The second section, “The illusion that you too can be a celebrity,” explores some of the astronomical odds of becoming famous. It points to statistics to show that children now are more interested in being “famous” than being anything else, including scientists or doctors or lawyers. It explores the psychology behind why people believe that they can become famous, and often make great financial and personal sacrifices to try achieve these goals.

The third section, “The illusion that celebrity status is worth having,” builds on the second and asks the question of why anyone even wants to be famous. Caufield points to statistics that point (unsurprisingly) to the rather distressed lives of celebrities, many of whom struggle to maintain relationships and have serious health issues, particularly with addiction. In this section, he also discusses the way the media focuses on the benefits of celebrity, while not truly exploring the difficulty and loneliness that accompany being famous.

Caufield defends himself by saying that he’s not a “dream crusher,” but that people need to be informed about what celebrity life is truly like, the astronomical odds of making it, and the inaccuracy of the health and beauty claims perpetuated by the BIEB (the beauty industry efficacy bias).

This book is a great commentary on our culture, and explores a wide range of health-related issues. The statistics and commentary from experts is fascinating and enlightening. Caufield writes in a voice that is often laugh-out-loud funny, yet he makes the statistics and the science accessible. There were so many lightbulb moments in this book that I could hardly highlight them all in this one review, but I’d highly recommend this book for anyone interested in celebrity culture, psychology, or public health.

Review: The Evening Chorus, by Helen Humphreys

22812800War is not just felt on the battlefield. In war literature and movies, the focus is often on bloody and horrible battles, or the ill-fated escape attempts of prisoners of war, or major events like the Blitz of London.

While these themes are present in The Evening Chorus, they are on the periphery. The central plot of Helen Humphrey’s new novel set during the Second World War is on the everyday turmoil caused by war: broken relationships and disrupted lives.

James, a POW in a German camp, is not looking to escape, although some of his fellow POWs are. He seeks something to occupy his attention while he waits out the war – something to help guard against the monotony. He turns his attention to a pair of redstarts who build a nest near the camp, studying them meticulously. Meanwhile, at home in a rural cottage, his new bride Rose is left feeling as though she never knew her husband at all, and begins an affair with another man. James’ sister, Enid, comes to stay with Rose after she loses her home in the Blitz and the two begin an unlikely friendship.

All three experience the grief of war, and yet their tragedies are not presented in a dramatic way. The novel seems almost peaceful at times, until Humphreys masterfully reminds the reader of the wartime setting with an unexpected moment of violence or tragedy.
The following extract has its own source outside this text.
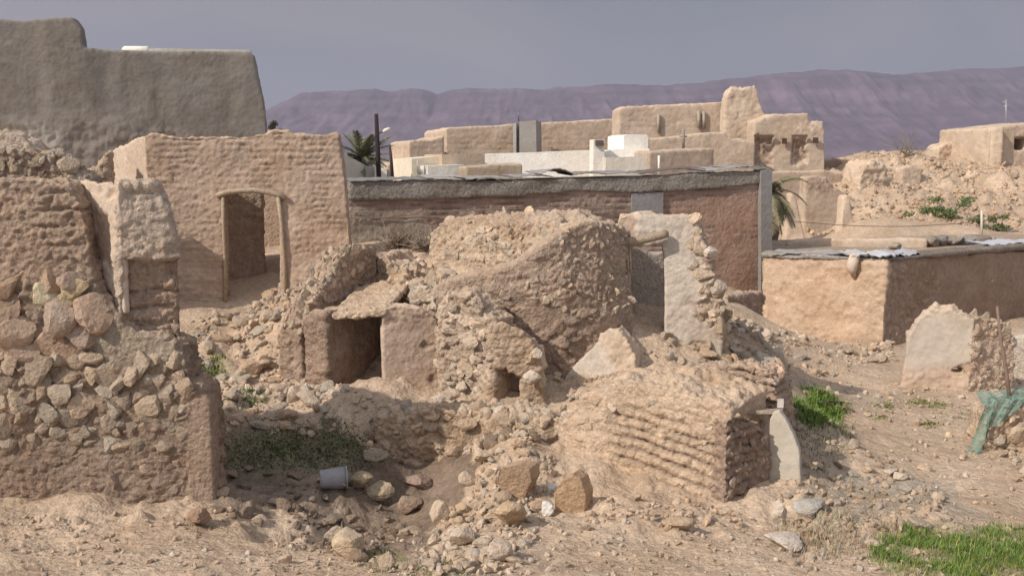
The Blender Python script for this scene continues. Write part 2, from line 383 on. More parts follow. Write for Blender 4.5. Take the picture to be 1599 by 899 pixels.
def tube(g, pts, rad, col, n=8, mi=0, sm=True, wob=0.0):
    pts = [np.array(p, float) for p in pts]; k = len(pts); R = rad if hasattr(rad, '__len__') else [rad] * k
    V = []
    for i, p in enumerate(pts):
        t = pts[min(i + 1, k - 1)] - pts[max(i - 1, 0)]; t /= np.linalg.norm(t)
        a = np.cross(t, [0, 0, 1] if abs(t[2]) < .9 else [1, 0, 0]); a /= np.linalg.norm(a); b = np.cross(t, a)
        for j in range(n):
            q = 2 * math.pi * j / n; V.append(p + R[i] * (1 + wob * random.uniform(-1, 1)) * (a * math.cos(q) + b * math.sin(q)))
    F = [[i * n + j, i * n + (j + 1) % n, (i + 1) * n + (j + 1) % n, (i + 1) * n + j] for i in range(k - 1) for j in range(n)]
    V.append(pts[0]); V.append(pts[-1]); c0, c1 = k * n, k * n + 1
    T = [[c0, (j + 1) % n, j] for j in range(n)] + [[c1, (k - 1) * n + j, (k - 1) * n + (j + 1) % n] for j in range(n)]
    g.add(V, [np.array(F), np.array(T)], col, mi, sm)
def quadbox(g, q, down, col, mi=0, sub=1):           # a sheet or plank: four top corners and a thickness vector
    q = [np.array(p, float) for p in q]; V = q + [p + np.array(down) for p in q]
    g.add(V, np.array([[0, 1, 2, 3], [7, 6, 5, 4], [0, 4, 5, 1], [1, 5, 6, 2], [2, 6, 7, 3], [3, 7, 4, 0]]), col, mi, False)

# ------------------------------------------------------------------ terrain
CTL = [(-400, 899, 8.6), (0, 899, 8.9), (400, 899, 9.0), (800, 899, 9.0), (1200, 899, 9.0), (1599, 899, 9.2), (1900, 899, 9.2),
       (-300, 800, 10.8), (0, 795, 10.8), (330, 800, 11.0), (400, 820, 10.8), (520, 860, 9.9), (560, 890, 9.2), (660, 860, 10.0), (720, 800, 11.2),
       (370, 745, 13.0), (450, 740, 13.2), (540, 760, 12.7), (600, 800, 13.0), (640, 835, 12.1), (585, 835, 12.1), (650, 780, 13.2), (700, 722, 14.1), (640, 745, 13.8), (690, 775, 12.2), (668, 830, 11.1), (500, 700, 14.0), (380, 690, 14.0), (590, 720, 13.5),
       (780, 790, 11.4), (860, 740, 12.2), (900, 800, 11.2), (960, 790, 11.3), (1100, 800, 11.35), (1060, 790, 11.9), (1135, 800, 11.5), (1200, 820, 11.45), (780, 690, 12.9), (760, 720, 12.6),
       (1300, 820, 11.2), (1450, 800, 11.7), (1599, 800, 11.8), (1280, 740, 13.2), (1330, 700, 14.4), (1500, 700, 14.9), (1599, 700, 15.0), (1800, 700, 15.2),
       (1270, 650, 16.2), (1330, 620, 18.0), (1450, 640, 17.3), (1500, 600, 19.6), (1599, 610, 19.2), (1250, 580, 20.2), (1380, 560, 22.8), (1383, 542, 24.9), (1280, 533, 25.4), (1195, 520, 26.6), (1180, 510, 22.5),
       (1480, 560, 23.0), (1700, 560, 24), (1900, 560, 24),
       (280, 515, 17.5), (330, 600, 15.6), (450, 600, 15.4), (350, 495, 18.2), (400, 478, 18.9), (450, 455, 19.2), (500, 425, 19.4), (540, 395, 19.9), (400, 530, 17.2), (470, 500, 17.2), (300, 560, 16.4), (350, 660, 14.2), (470, 650, 14.4), (560, 650, 14.3),
       (150, 500, 17.5), (0, 480, 17.5), (-300, 480, 17.5), (540, 600, 15.1), (600, 605, 14.9), (700, 640, 14.1), (620, 690, 13.4), (880, 640, 14.0),
       (620, 600, 16.0), (560, 605, 16.0),
       (700, 440, 17.6), (640, 410, 18.4), (640, 395, 21), (700, 370, 24), (560, 380, 24.5), (850, 385, 25), (1000, 430, 24),
       (880, 598, 14.9), (960, 590, 15.0), (985, 486, 16.6), (960, 500, 16.2), (1010, 500, 16.6), (1040, 560, 15.5), (1060, 590, 14.9), (1100, 570, 15.5), (920, 560, 15.6),
       (1010, 480, 18.0), (1060, 486, 17.8), (1130, 500, 18.0), (1160, 540, 17.4), (1190, 570, 16.6), (1210, 600, 15.6), (1230, 640, 14.6), (1150, 470, 24), (1170, 468, 27),
       (1250, 700, 13.4), (1240, 790, 11.7)]
FARW = [(-30, 30, 2.0), (-15, 26, 2.2), (-40, 60, 1.5), (-60, 20, 2), (0, 40, 1.6), (-20, 45, 1.5), (0, 60, 1.5), (20, 36, .8), (10, 60, 1.6), (30, 20, .2), (45, 35, .6), (0, 100, 1.0), (-80, 100, 1), (90, 100, 1.5), (0, 3, 2.6), (-20, 3, 2.6), (20, 3, 2.4), (-20, 10, 1.2), (20, 10, .9)]
FARP = [(1240, 378, 38), (1300, 376, 40), (1270, 378, 42), (1340, 372, 38.5), (1450, 366, 39), (1560, 368, 39), (1340, 345, 41), (1450, 340, 42), (1560, 340, 43), (1370, 300, 45), (1450, 300, 46), (1560, 290, 47), (1330, 268, 49), (1400, 250, 52), (1340, 242, 55), (1480, 250, 53), (1560, 250, 52), (1640, 245, 52), (1260, 365, 43), (1300, 362, 43), (1500, 240, 62), (1350, 240, 66), (1400, 252, 80), (1700, 300, 46), (1800, 250, 52)]
K = np.array([P(*c) for c in CTL] + [P(*c) for c in FARP] + [np.array(c, float) for c in FARW])
KX = K[:, :2] * np.array([1, 1.0]); KZ = K[:, 2]
def _phi(r): return np.sqrt(r * r + .09)
_A = _phi(np.linalg.norm(KX[:, None] - KX[None], axis=2)) - np.eye(len(KX)) * .10
_M = np.block([[_A, np.ones((len(KX), 1))], [np.ones((1, len(KX))), np.zeros((1, 1))]])
_W = np.linalg.solve(_M, np.concatenate([KZ, [0]]))
def gz0(x, y):
    x = np.atleast_1d(np.asarray(x, float)); y = np.atleast_1d(np.asarray(y, float)); r = np.empty(len(x))
    for s in range(0, len(x), 40000):
        q = np.stack([x[s:s + 40000], y[s:s + 40000]], 1); r[s:s + 40000] = _phi(np.linalg.norm(q[:, None] - KX[None], axis=2)) @ _W[:-1] + _W[-1]
    k = sstep(75, 130, np.hypot(x, y)); return r * (1 - k) + .8 * k
def rough(x, y):
    p = np.stack([x, y, x * 0], 1); k = 1 - sstep(60, 200, y)
    gul_ = sstep(-7, -5, x) * (1 - sstep(4.5, 6, x)) * sstep(9.5, 11, y) * (1 - sstep(18, 20, y))
    f1, f2, cid = voro(p * 3.1 + .2 * fbm(p, 3, 2, 5)[:, None], 9)
    hl = sstep(40.5, 46, y) * (1 - sstep(56, 64, y)) * sstep(8, 14, x)
    ero = hl * (1.1 * np.abs(fbm(p * np.array([1, .5, 1]), .45, 4, 61, .6)) - .2 + .4 * fbm(p, 1.3, 4, 62, .6) + .3 * np.abs(fbm(p, 3.5, 3, 66)))
    return k * (.10 * fbm(p, .45, 3, 1) + .055 * fbm(p, 1.9, 3, 2) + .022 * fbm(p, 7, 3, 3) + .035 * np.maximum(0, .45 - f1) * (cid > .5) + gul_ * (.16 * fbm(p, 1.5, 3, 71) + .09 * np.abs(fbm(p, 4.5, 3, 75)) + .22 * np.maximum(0, .4 - f1) * (cid > .35))) + ero
def gz(x, y): 
    x = np.atleast_1d(np.asarray(x, float)); y = np.atleast_1d(np.asarray(y, float)); return gz0(x, y) + rough(x, y)
def ground_hit(px, py, y0=7.0, y1=75):
    Y = y0 * (y1 / y0) ** np.linspace(0, 1, 500); d = ray(px, py); t = Y / d[1]
    X = d[0] * t; Z = EYE + d[2] * t; g = gz(X, Y); i = np.argmax(Z < g)
    if Z[i] >= g[i]: i = 499
    return np.array([X[i], Y[i], g[i]])

ny = int(math.log(9500 / 5.5) / .0052); ys = 5.5 * np.exp(np.arange(ny) * .0052 * (1)); ys = ys[ys < 90]; far = 90 * np.exp(np.arange(0, 120) * .04); ys = np.concatenate([ys, far])
ss = np.concatenate([np.linspace(-1.6, -.66, 60)[:-1], np.linspace(-.66, .66, 420), np.linspace(.66, 1.6, 60)[1:]])
Xg = (ss[None, :] * (ys[:, None] + 3.0)); Yg = np.repeat(ys[:, None], len(ss), 1)
fx, fy = Xg.ravel(), Yg.ravel(); fz = gz(fx, fy)
pg = np.stack([fx, fy, fz], 1); n1 = fbm(pg * [1, 1, 0], .6, 4, 21); n2 = fbm(pg * [1, 1, 0], 3.0, 3, 25)
gc = SAND[None] * (1 + .14 * n1 + .12 * n2)[:, None]
gpx, gpy = proj(pg); 
def zone_col(poly, col, k=.8):
    global gc
    wp = np.array([ground_hit(*q)[:2] for q in poly])
    jx = fx + .35 * fbm(pg * [1, 1, 0], 1.7, 3, 41); jy = fy + .45 * fbm(pg * [1, 1, 0], 1.7, 3, 43)
    m = inpoly(jx, jy, wp) & (fy < 60); kk = k * (.75 + .25 * n2[m])[:, None]; gc[m] = gc[m] * (1 - kk) + np.array(col) * kk
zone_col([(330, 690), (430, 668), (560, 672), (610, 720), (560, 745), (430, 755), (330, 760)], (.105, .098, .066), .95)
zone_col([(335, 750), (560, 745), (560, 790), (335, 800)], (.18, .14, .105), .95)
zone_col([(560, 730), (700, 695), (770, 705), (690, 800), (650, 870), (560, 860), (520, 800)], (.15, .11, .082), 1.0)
zone_col([(1225, 640), (1320, 640), (1340, 680), (1250, 800), (1230, 700)], (.30, .24, .18), .7)
zone_col([(1240, 760), (1400, 730), (1480, 760), (1440, 800), (1280, 830)], (.33, .28, .22), .7)
zone_col([(1060, 500), (1180, 500), (1260, 560), (1200, 600), (1090, 570)], (.30, .215, .16), .7)
zone_col([(1380, 830), (1640, 815), (1640, 899), (1360, 899)], (.24, .23, .12), .7)
zone_col([(1290, 745), (1400, 735), (1520, 765), (1500, 800), (1380, 810), (1300, 790)], (.36, .315, .25), .7)
zone_col([(1230, 585), (1420, 600), (1560, 600), (1420, 640), (1300, 640)], (.40, .34, .265), .6)
zone_col([(600, 860), (900, 850), (1000, 899), (600, 899)], (.44, .32, .235), .5)
zone_col([(1480, 620), (1620, 640), (1700, 700), (1560, 740), (1440, 690)], (.56, .44, .33), .5)
zone_col([(290, 560), (350, 560), (440, 640), (420, 680), (330, 670)], (.37, .31, .23), .6)
zone_col([(1350, 560), (1599, 600), (1599, 700), (1400, 640)], (.46, .34, .24), .4)
gc *= (1 - .35 * sstep(100, 400, fy))[:, None]
r_, c_ = Xg.shape; ii = np.arange(r_ * c_).reshape(r_, c_)
GF = np.stack([ii[:-1, :-1], ii[:-1, 1:], ii[1:, 1:], ii[1:, :-1]], 2).reshape(-1, 4)
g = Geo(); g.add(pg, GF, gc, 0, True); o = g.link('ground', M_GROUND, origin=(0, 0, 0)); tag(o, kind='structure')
print('ground', round(time.time() - T0, 1), len(pg))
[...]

Just when the novel seems to be progressing as you expect, it shifts. Later, the novel moves forward in time to the 1950s and Humphreys subtly demonstrates the unpredictability of life – at any time.

Yet through all the twists and turns in the lives of the characters, the one thing that remains constant is the natural world. For James, it’s the redstarts who take flight in a way that he cannot. For Rose, it’s her relationship with her dogs. For Enid, it’s observing and studying the heath and its vegetation. The characters all receive solace from focusing on something outside themselves.

I always enjoy World War II novels, and Humphreys provides a unique take on this particular period in history. The writing is lyrical and Humphreys uses allusions to nature and birds to create beautiful imagery.

The Evening Chorus is a quiet wartime novel. Ultimately, the message is that life can change in an instant, and it may turn out very differently than we thought. The real task is having the ability to move on, whether in war or in peace.

Have you read The Evening Chorus? What did you think about it? How did it compare to other World War II novels?